Material ▸
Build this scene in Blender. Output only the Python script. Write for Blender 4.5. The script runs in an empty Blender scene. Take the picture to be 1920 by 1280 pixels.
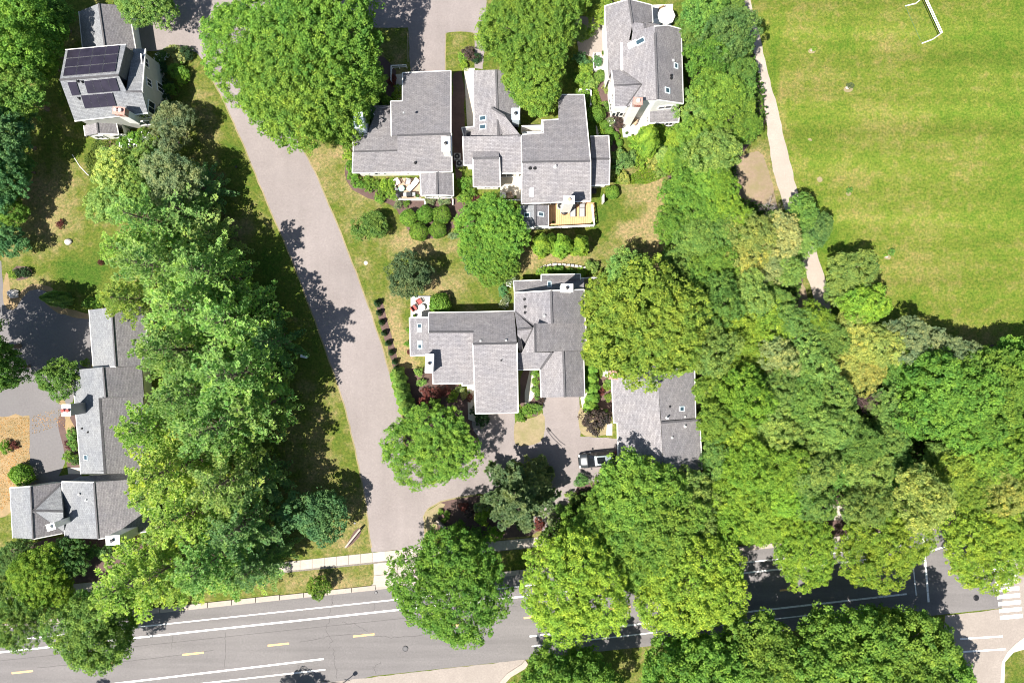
import bpy, math, random
import numpy as np
from mathutils import Vector, Matrix

# ------------------------------------------------------------------ camera, sky, sun, exposure
S = bpy.context.scene
C = bpy.data.collections.new('neighbourhood'); S.collection.children.link(C)
H = 90.0          # camera height in metres, looking straight down
PPM = 15.0        # photograph pixels per metre at ground level (1920 px wide)
cam_d = bpy.data.cameras.new('camera'); cam = bpy.data.objects.new('camera', cam_d); C.objects.link(cam)
cam.location = (0, 0, H); cam.rotation_euler = (0, 0, 0)
cam_d.angle = 2*math.atan(64.0/H); cam_d.clip_start = 1; cam_d.clip_end = 3000
S.camera = cam
SV = Vector((0.44, 0.35, -1.0))                      # shadow travel per metre of height
elev = math.atan2(1.0, math.hypot(0.44, 0.35)); azi = math.atan2(-0.44, -0.35)
W = bpy.data.worlds.new('World'); S.world = W; W.use_nodes = True
nt = W.node_tree; nt.nodes.clear()
sky = nt.nodes.new('ShaderNodeTexSky'); sky.sky_type = 'NISHITA'; sky.sun_disc = False
sky.sun_elevation = elev; sky.sun_rotation = azi; sky.air_density = 1.0; sky.dust_density = 1.0
bg = nt.nodes.new('ShaderNodeBackground'); bg.inputs[1].default_value = 0.062
wo = nt.nodes.new('ShaderNodeOutputWorld')
nt.links.new(sky.outputs[0], bg.inputs[0]); nt.links.new(bg.outputs[0], wo.inputs[0])
sd = bpy.data.lights.new('sun', 'SUN'); sd.energy = 4.9; sd.angle = math.radians(0.5); sd.color = (1.0, 0.95, 0.88)
sun = bpy.data.objects.new('sun', sd); C.objects.link(sun)
sun.rotation_euler = SV.to_track_quat('-Z', 'Y').to_euler(); sun.location = (-40, -32, 90)
S.view_settings.view_transform = 'Standard'; S.view_settings.look = 'None'
S.view_settings.exposure = 1.2; S.view_settings.gamma = 1.0
try: S.view_settings.use_curve_mapping = False
except Exception: pass
S.render.engine = 'CYCLES'; S.cycles.pixel_filter_type = 'BLACKMAN_HARRIS'; S.cycles.filter_width = 1.05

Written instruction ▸
Except for the pictures, print the data above exactly.

Solution ▸
Build this scene in Blender. Output only the Python script. Write for Blender 4.5. The script runs in an empty Blender scene. Take the picture to be 1920 by 1280 pixels.
import bpy, math, random
import numpy as np
from mathutils import Vector, Matrix

# ------------------------------------------------------------------ camera, sky, sun, exposure
S = bpy.context.scene
C = bpy.data.collections.new('neighbourhood'); S.collection.children.link(C)
H = 90.0          # camera height in metres, looking straight down
PPM = 15.0        # photograph pixels per metre at ground level (1920 px wide)
cam_d = bpy.data.cameras.new('camera'); cam = bpy.data.objects.new('camera', cam_d); C.objects.link(cam)
cam.location = (0, 0, H); cam.rotation_euler = (0, 0, 0)
cam_d.angle = 2*math.atan(64.0/H); cam_d.clip_start = 1; cam_d.clip_end = 3000
S.camera = cam
SV = Vector((0.44, 0.35, -1.0))                      # shadow travel per metre of height
elev = math.atan2(1.0, math.hypot(0.44, 0.35)); azi = math.atan2(-0.44, -0.35)
W = bpy.data.worlds.new('World'); S.world = W; W.use_nodes = True
nt = W.node_tree; nt.nodes.clear()
sky = nt.nodes.new('ShaderNodeTexSky'); sky.sky_type = 'NISHITA'; sky.sun_disc = False
sky.sun_elevation = elev; sky.sun_rotation = azi; sky.air_density = 1.0; sky.dust_density = 1.0
bg = nt.nodes.new('ShaderNodeBackground'); bg.inputs[1].default_value = 0.062
wo = nt.nodes.new('ShaderNodeOutputWorld')
nt.links.new(sky.outputs[0], bg.inputs[0]); nt.links.new(bg.outputs[0], wo.inputs[0])
sd = bpy.data.lights.new('sun', 'SUN'); sd.energy = 4.9; sd.angle = math.radians(0.5); sd.color = (1.0, 0.95, 0.88)
sun = bpy.data.objects.new('sun', sd); C.objects.link(sun)
sun.rotation_euler = SV.to_track_quat('-Z', 'Y').to_euler(); sun.location = (-40, -32, 90)
S.view_settings.view_transform = 'Standard'; S.view_settings.look = 'None'
S.view_settings.exposure = 1.2; S.view_settings.gamma = 1.0
try: S.view_settings.use_curve_mapping = False
except Exception: pass
S.render.engine = 'CYCLES'; S.cycles.pixel_filter_type = 'BLACKMAN_HARRIS'; S.cycles.filter_width = 1.05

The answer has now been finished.